Quando um adolescente comete um fato definido em lei como crime ou contravenção — que no contexto é chamado de ato infracional —, pode ser submetido a um procedimento de investigação e, ao final, sofrer uma medida socioeducativa, que se diferencia da pena criminal porque enquanto esta é a princípio punitiva, aquela tem a finalidade que o nome enuncia: educar, (res)socializar. Isso, claro, na teoria. Durante esse procedimento, contudo, o adolescente infrator pode merecer a remissão, um perdão para sua falta (arts. 186, § 1º, e 188 do Estatuto da Criança e do Adolescente).
Baseado nessa norma legal, o promotor de justiça de Abaetetuba, Lauro Francisco da Silva Freitas Júnior, pediu ao juízo da Infância e Juventude daquela comarca que exclua do processo a menor L. — sim, a que esteve presa com 20 homens e foi sucessivas vezes estuprada. Alega o promotor que ela passou de infratora e vítima.
Claro que a tchurma da moralidade vai aparecer por aqui bostejando as suas asneiras e sandices de sempre (que serão ignoradas), mas tentemos ser isentos.
1. Não conheço as razões arguidas pelo promotor, mas suponho que se baseou em argumentos já bastante conhecidos da doutrina penal mais moderna, que podem ser sintetizados nos seguintes termos: fatos posteriores ao crime podem acometer o criminoso tão gravemente que tornem a pena criminal desnecessária. É o que ocorre com os linchamentos.
2. L. era acusada de vários furtos e respondia por pelo menos um. Isso faz a bancada da moralidade legitimar toda a violência sofrida, como se fosse seu merecimento. Mas vale lembrar que, para um adulto, a pena máxima de um furto simples é de 4 anos de reclusão. No caso de um adolescente, dentre as medidas socioeducativas previstas no art. 112 do ECA, as mais graves seriam afastadas, porque não se trata de fato de maior gravidade. Portanto, a pena real por ela sofrida — estupros sucessivos — é muito superior ao legalmente admitido neste país, até porque nossa Constituição veda penas corporais. Aliás, até a legislação de países muçulmanos tem mais lógica do que isso.
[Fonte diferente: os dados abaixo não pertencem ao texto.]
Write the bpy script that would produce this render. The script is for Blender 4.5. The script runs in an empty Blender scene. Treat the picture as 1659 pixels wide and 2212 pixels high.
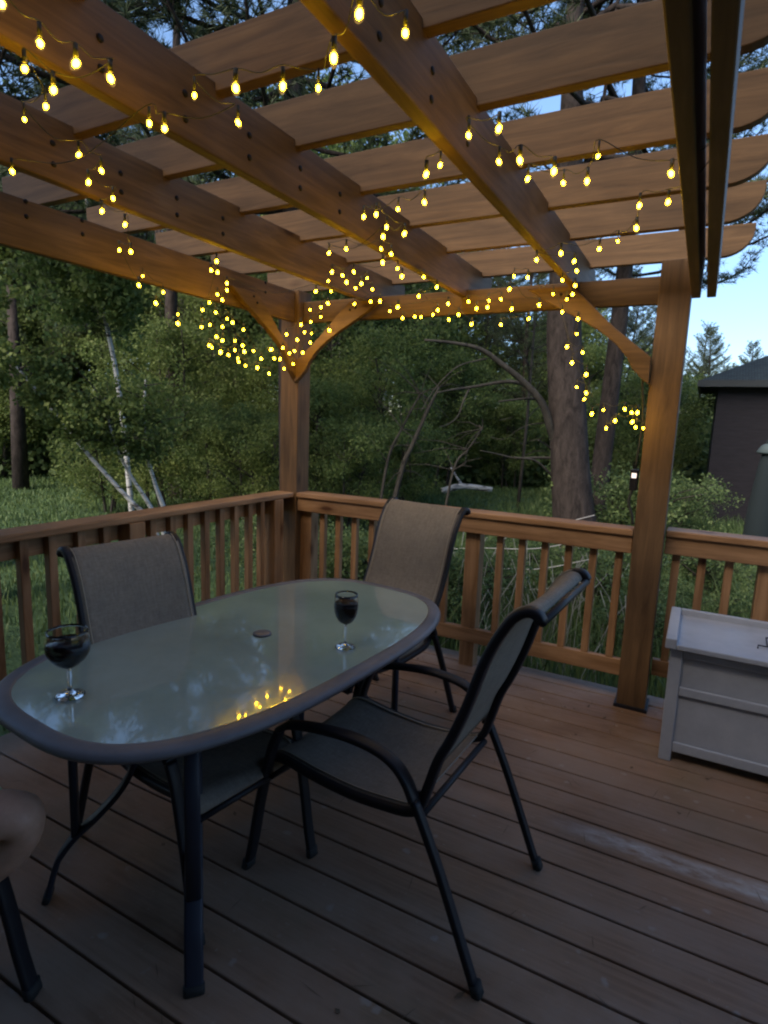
import bpy, math, random
import numpy as np
from mathutils import Vector, Matrix
random.seed(7)
RNG = np.random.default_rng(11)
sc = bpy.context.scene
COL = sc.collection
R = math.radians

# ------------------------------------------------------------------ camera frame (solved from the photo's vanishing points)
CX, CY, F = 829.5, 1106.0, 1272.755
H = 1.46
def _n(v): v = np.array(v, float); return v / np.linalg.norm(v)
XW = -_n([-1583 - CX, 816 - CY, F]); YW = _n([1522 - CX, 931 - CY, F]); ZW = _n(np.cross(XW, YW))
M = np.array([XW, YW, ZW]); EYE = np.array([0, 0, H])
def ray(u, v): return M @ _n([u - CX, v - CY, F])
def at(u, v, d):            # a point on the sight line u,v at horizontal distance d
    r = ray(u, v); return Vector(EYE + r * (d / math.hypot(r[0], r[1])))
def hit(u, v, ax, val):
    r = ray(u, v); return EYE + r * ((val - EYE[ax]) / r[ax])
cam = bpy.data.cameras.new('camera'); co = bpy.data.objects.new('camera', cam); COL.objects.link(co)
a, b, c = M @ [1, 0, 0], M @ [0, -1, 0], M @ [0, 0, -1]
mw = Matrix([[a[i], b[i], c[i], EYE[i]] for i in range(3)] + [[0, 0, 0, 1]])
co.matrix_world = mw
cam.sensor_fit = 'HORIZONTAL'; cam.sensor_width = 36; cam.lens = F / 1659 * 36
cam.clip_start = .05; cam.clip_end = 2000
sc.camera = co

# ------------------------------------------------------------------ materials
def mat(name, col, rough=.6, spec=.5, metal=0, build=None):
    m = bpy.data.materials.new(name); m.use_nodes = True
    nt = m.node_tree; p = nt.nodes['Principled BSDF']
    p.inputs['Base Color'].default_value = (*col, 1); p.inputs['Roughness'].default_value = rough
    p.inputs['Specular IOR Level'].default_value = spec; p.inputs['Metallic'].default_value = metal
    if build: build(nt, p)
    return m
def N(nt, t, **k):
    n = nt.nodes.new(t)
    for a, b in k.items():
        if a.startswith('i_'): n.inputs[a[2:].replace('_', ' ')].default_value = b
        else: setattr(n, a, b)
    return n
def ramp(nt, src, stops):
    r = nt.nodes.new('ShaderNodeValToRGB'); e = r.color_ramp.elements
    while len(e) < len(stops): e.new(.5)
    for x, (p, c) in zip(e, stops): x.position = p; x.color = (*c, 1)
    nt.links.new(src, r.inputs[0]); return r
def coords(nt, scale, kind='Object', rot=(0, 0, 0)):
    t = nt.nodes.new('ShaderNodeTexCoord'); m = nt.nodes.new('ShaderNodeMapping')
    m.inputs['Scale'].default_value = scale; m.inputs['Rotation'].default_value = rot
    nt.links.new(t.outputs[kind], m.inputs[0]); return m.outputs[0]
def bump(nt, p, h, strength=.3, dist=.01):
    b = N(nt, 'ShaderNodeBump'); b.inputs['Strength'].default_value = strength; b.inputs['Distance'].default_value = dist
    nt.links.new(h, b.inputs['Height']); nt.links.new(b.outputs[0], p.inputs['Normal']); return b
def noise(nt, vec, scale=5, detail=4, rough=.6, dist=0):
    n = nt.nodes.new('ShaderNodeTexNoise')
    n.inputs['Scale'].default_value = scale; n.inputs['Detail'].default_value = detail
    n.inputs['Roughness'].default_value = rough; n.inputs['Distortion'].default_value = dist
    nt.links.new(vec, n.inputs['Vector']); return n
def mix(nt, fac, a, b, mode='MIX'):
    m = nt.nodes.new('ShaderNodeMix'); m.data_type = 'RGBA'; m.blend_type = mode
    for s, v in ((0, fac), (6, a), (7, b)):
        if hasattr(v, 'links') or hasattr(v, 'is_linked'): nt.links.new(v, m.inputs[s])
        else: m.inputs[s].default_value = v if s == 0 else (*v, 1)
    return m.outputs[2]

def wood(name, axis, dark, light, rough=.62):
    sc_ = [9, 9, 9]; sc_[axis] = .7
    def b(nt, p):
        v = coords(nt, tuple(sc_))
        n1 = noise(nt, v, 3.0, 5, .65, .6)
        n2 = noise(nt, coords(nt, (1, 1, 1)), 2.2, 3)
        r1 = ramp(nt, n1.outputs[0], [(.32, tuple(x * .95 for x in dark)), (.5, tuple((a_ + b_) / 2 for a_, b_ in zip(dark, light))), (.66, light)])
        r2 = ramp(nt, n2.outputs[0], [(.3, (.72, .7, .68)), (.75, (1.12, 1.1, 1.05))])
        m1 = mix(nt, 1.0, r1.outputs[0], r2.outputs[0], 'MULTIPLY')
        oi = nt.nodes.new('ShaderNodeObjectInfo')
        r3 = ramp(nt, oi.outputs['Random'], [(0, (.85, .85, .85)), (1, (1.12, 1.1, 1.08))])
        m2 = mix(nt, 1.0, m1, r3.outputs[0], 'MULTIPLY')
        # a few knots
        vo = nt.nodes.new('ShaderNodeTexVoronoi'); vo.inputs['Scale'].default_value = 1.0
        ks = [5, 5, 5]; ks[axis] = 1.7
        nt.links.new(coords(nt, tuple(ks)), vo.inputs['Vector'])
        kr = ramp(nt, vo.outputs['Distance'], [(.06, (.32, .24, .2)), (.10, (.75, .7, .65)), (.17, (1, 1, 1))])
        m3 = mix(nt, 1.0, m2, kr.outputs[0], 'MULTIPLY')
        nt.links.new(m3, p.inputs['Base Color'])
        bump(nt, p, n1.outputs[0], .25, .004)
    return mat(name, light, rough, .3, build=b)
CED = ((.095, .056, .028), (.185, .112, .056))
WX, WY, WZ = [wood('cedar_' + n, i, *CED) for i, n in enumerate('xyz')]
RED = ((.23, .125, .058), (.42, .25, .135))
RX, RY, RZ = [wood('rail_' + n, i, *RED, .55) for i, n in enumerate('xyz')]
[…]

3. Não diria que o pedido do promotor tem apelo midiático. Os holofotes já se apagaram. Acredito que ele esteja apenas fazendo o seu papel — já que é fiscal da lei, que deve ser aplicada finalisticamente — e, como cidadão, dou-lhe os parabéns pela lucidez e serenidade. Espero que seus colegas de Parquet tenham o mesmo bom senso, quando necessário.
4. De modo algum se pode dizer que a sanção criminal — ou, como no caso, a medida socioeducativa —, por ser um procedimento legítimo do Estado, deve ser aplicada mesmo na premissa aqui abordada, sob a alegação de que a violência sofrida foi ilegal e criminosa, imputável aos seus específicos causadores. Afinal, a punição é exercida sobre a mesma pessoa. Se o Estado já falhou em preservar o acusado para sofrer a sanção legítima, coerente que suporte tais ônus.
A remissão pedida pelo promotor não constitui um favor a L., como forma de botar panos quentes na situação ou mimá-la, já que a atuação do MP foi questionada nesse episódio. Trata-se, isto sim, de uma medida que poderia ser aplicada, em tese, a qualquer outro caso. E sem maiores paixões deve ser entendido.